The language was effectively dead. It had been murdered and forced-assimilated away.

But there was this dude named Ben Yehuda.

And he said “no.”

“The language of my people for four thousand years or more,” he said, “should not stop existing because of a bunch of assholes.” (Okay, this is a dramatic retelling. He probably didn’t actually say assholes.)

So he started an official movement to recreate Hebrew as closely as possible to how it had been spoken about a thousand years prior.

Today, ancient Hebrew is spoken by millions of Jews around the world weekly in our prayers and Torah readings, and modern Hebrew is the official language of eight and a half million people–many of them having been born speaking it as a first language. Many people in the first group also speak at least some modern Hebrew–and it’s possible you do, too! A lot of loan words from Hebrew and Yiddish have made their way into English (like klutz, mensch, and kibitz).

That’s hardly “on life support.” Hebrew is growing, living, and thriving because of the Enlightenment efforts of the 1800s. The same COULD be done for languages like Welsh, Navajo, and Basque if the larger powers that be said “this is important” rather than forcing a giant bastion of culture–the language in which a people lived, loved, thought, told stories, and explained their world–to die.

there is a distinct difference between language that has died because it stopped meeting the needs of the people using it and language that has been deliberately killed by oppressors

I remember reading a linguist’s thoughts on this a while back. They noted that languages are not only an important cultural heritage, but also an important historical artifact that offers a look into the unique perspective of a culture. The things that we name and how we name them reflect our values and priorities. For example, Inuktitut is said to have several different words for snow that categorize them by various metrics. This reflects a need for communication regarding what the snow was like, which naturally would be important to a people who deal with snow on a near constant basis. There are nine different ways to say “you’re welcome” in Native Hawaiian, each responding to a different level of gratitude. You don’t respond the same way to “thanks for giving me a donut” as you do to “thanks for saving my life.” This reflects a culture of accountability and honor.

The study and preservation of indigenous languages worldwide is vital to the enrichment of our global culture. You don’t have to be fluent in multiple languages to be able to understand the perspective that is offered by nurturing this tradition. Our ability to communicate is one of our greatest gifts – what a waste it would be to throw that away simply because providing institutions of cultural heritage is too inconvenient.

My step sister is among the first generations of non-Cree as primary language speakers from her Nation.

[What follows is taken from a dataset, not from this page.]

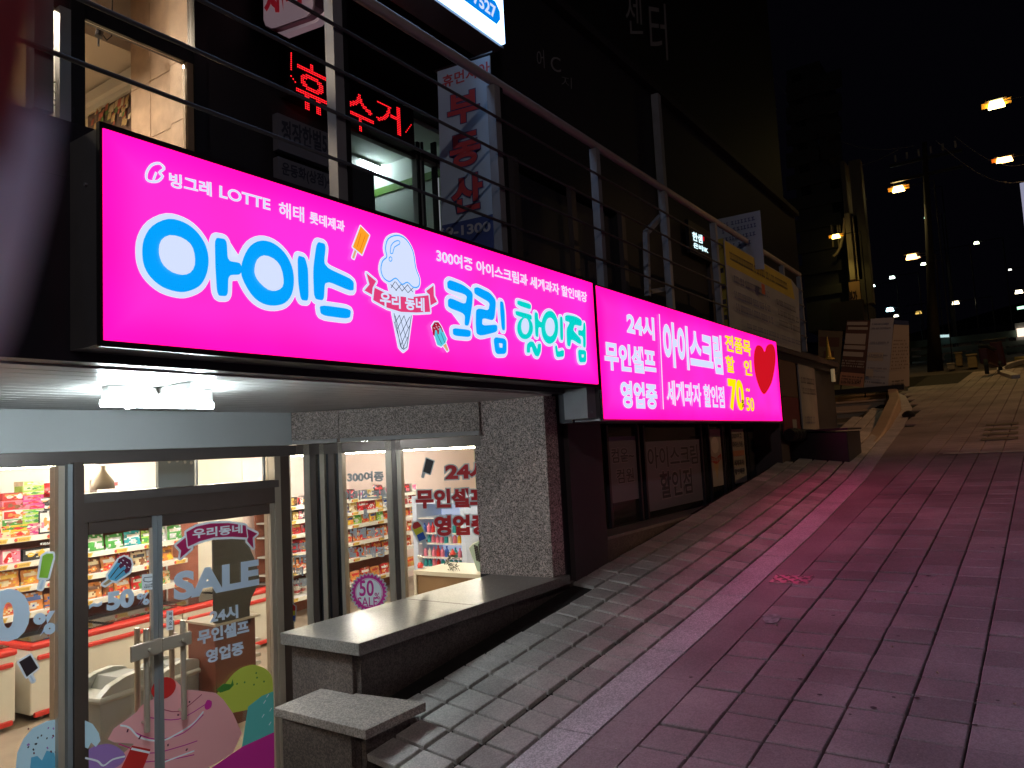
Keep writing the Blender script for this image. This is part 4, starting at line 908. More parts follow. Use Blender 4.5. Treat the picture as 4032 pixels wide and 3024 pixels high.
# top shelf, door bay
fill(SS, A_(352, 2100), A_(560, 2100), -.632, [('box', 'brown', 'white', 'black', .12), ('box', 'red', 'white', 'brown', .26), ('box', 'pink', 'cream', 'red', .22), ('box', 'brown', 'red', 'gold', .2)], 'top shelf behind the transom', off=-.03)
stack(430, [('red', 'white', 'brown', 2.2), ('brown', 'red', 'white', 2.0), ('white', 'red', 'brown', 2.4)], .24, z=-.5)
fill(SS, aL, aM, -.896, [('bag', 'silver', 'blue', 'white', .18), ('box', 'pink', 'white', 'red', .2), ('box', 'black', 'white', 'yellow', .32), ('box', 'green', 'orange', 'lime green', .16), ('bag', 'blue', 'white', 'silver', .15), ('box', 'yellow', 'orange', 'cream', .17)], 'second shelf in the left window')
fill(SS, aL, aM, -1.143, [('bag', 'brown', 'gold', 'orange', .17), ('bag', 'orange', 'yellow', 'cream', .22), ('bag', 'orange', 'cream', 'yellow', .2), ('bag', 'black', 'orange', 'red', .22), ('bag', 'dark red', 'orange', 'gold', .18)], 'third shelf in the left window')
fill(SS, aL, aM, -1.423, [('bag', 'yellow', 'brown', 'white', .2), ('bag', 'orange', 'red', 'cream', .2), ('bag', 'orange', 'blue', 'white', .22), ('bag', 'orange', 'blue', 'blue', .22), ('bag', 'cream', 'orange', 'yellow', .16)], 'fourth shelf in the left window')
fill(SS, aM, aR, -.896, [('bag', 'silver', 'white', 'green', .2), ('bag', 'green', 'white', 'silver', .24), ('bag', 'green', 'silver', 'white', .25), ('bag', 'teal', 'white', 'silver', .24), ('bag', 'lime green', 'white', 'green', .18)], 'second shelf behind the doors')
fill(SS, aM, aR, -1.143, [('bag', 'orange', 'brown', 'yellow', .2), ('bag', 'brown', 'cream', 'orange', .18), ('bag', 'orange', 'white', 'red', .2), ('bag', 'red', 'white', 'orange', .16), ('bag', 'cream', 'black', 'brown', .2), ('bag', 'silver', 'red', 'orange', .18)], 'third shelf behind the doors')
fill(SS, aM, aR, -1.423, [('bag', 'cream', 'orange', 'green', .2), ('bag', 'orange', 'brown', 'cream', .2), ('bag', 'brown', 'orange', 'red', .14), ('bag', 'orange', 'white', 'red', .22), ('bag', 'red', 'white', 'green', .2), ('bag', 'dark red', 'white', 'gold', .16)], 'fourth shelf behind the doors')
fill(SS, aM, aR, -.632 + .0, [('bag', 'cream', 'gold', 'white', .2), ('bag', 'white', 'orange', 'gold', .2)], 'top shelf behind the doors', maxh=.12, off=-.2)
rn = [('bag', 'dark red', 'black', 'red', .2), ('bag', 'red', 'black', 'gold', .2), ('bag', 'red', 'gold', 'dark red', .2)]
fill(SS, bL, bR, -.66, [('box', 'white', 'red', 'black', .12), ('box', 'black', 'gold', 'brown', .13)], 'top shelf beside the door')
fill(SS, bL, bR, -.87, [('box', 'black', 'pink', 'white', .14), ('box', 'gold', 'cream', 'brown', .12)], 'second shelf beside the door')
fill(SS, bL, bR, -1.08, rn, 'third shelf beside the door'); fill(SS, bL, bR, -1.36, rn[1:] + rn[:1], 'fourth shelf beside the door')
fill(SS, bL, bR, -1.62, [('bag', 'orange', 'red', 'white', .24), ('bag', 'orange', 'white', 'red', .24)], 'fifth shelf beside the door'); fill(SS, bL, bR, -2.0, [('cup', 'white', 'red', 'red', .17)], 'lowest shelf beside the door', maxh=.25)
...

A hundred years of residential schools, four hundred years of genocide, and Cree is not a dead language. It survives and it will thrive, as long as our society places value on it.

I can go most places in my city and hear Indigenous languages, because they live. They aren’t dead.

Also, I wonder if OP feels this way about Latin, which is used, for example, in naming scientific specimens. Why use a dead language for that?